4. A fourth class of truths that need no proof are sensations. It has been already remarked that all sensations given by consciousness are self-evident to the subject of them. Whether I ascribe my sensations to their real cause may admit of doubt, but that the sensation is real there can be no doubt. The testimony of the sense is valid for that which it immediately beholds or intuits, that is, for the reality of the sensation. The judgment may err by ascribing the sensation to the wrong cause.
But I must not proceed further with this statement; my design has been not to enter too minutely into nice metaphysical distinctions, nor by any means to exhaust the subject of this lecture, but only to fix attention upon the distinctions upon which I have insisted for the purpose of precluding all irrelevant and preposterous discussions about the validity of first and self-evident truths. I must assume that you possess some knowledge of psychology and of mental philosophy, and leave to your convenience a more thorough and extended examination of the subject but hinted at in this lecture.

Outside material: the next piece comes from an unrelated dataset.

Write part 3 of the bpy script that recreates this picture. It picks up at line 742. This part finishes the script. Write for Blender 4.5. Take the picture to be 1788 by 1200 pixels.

Enough, I trust, has been said to prepare your minds for the introduction of the great and fundamental axioms which lie at the foundation of all our ideas of morality and religion. Our next lecture will present the nature and attributes of moral law. We shall proceed in the light of the a priori affirmations of the reason, in postulating its nature and its attributes. Having attained to a firm footing upon these points, we shall be naturally conducted by reason and revelation to our ultimate conclusions.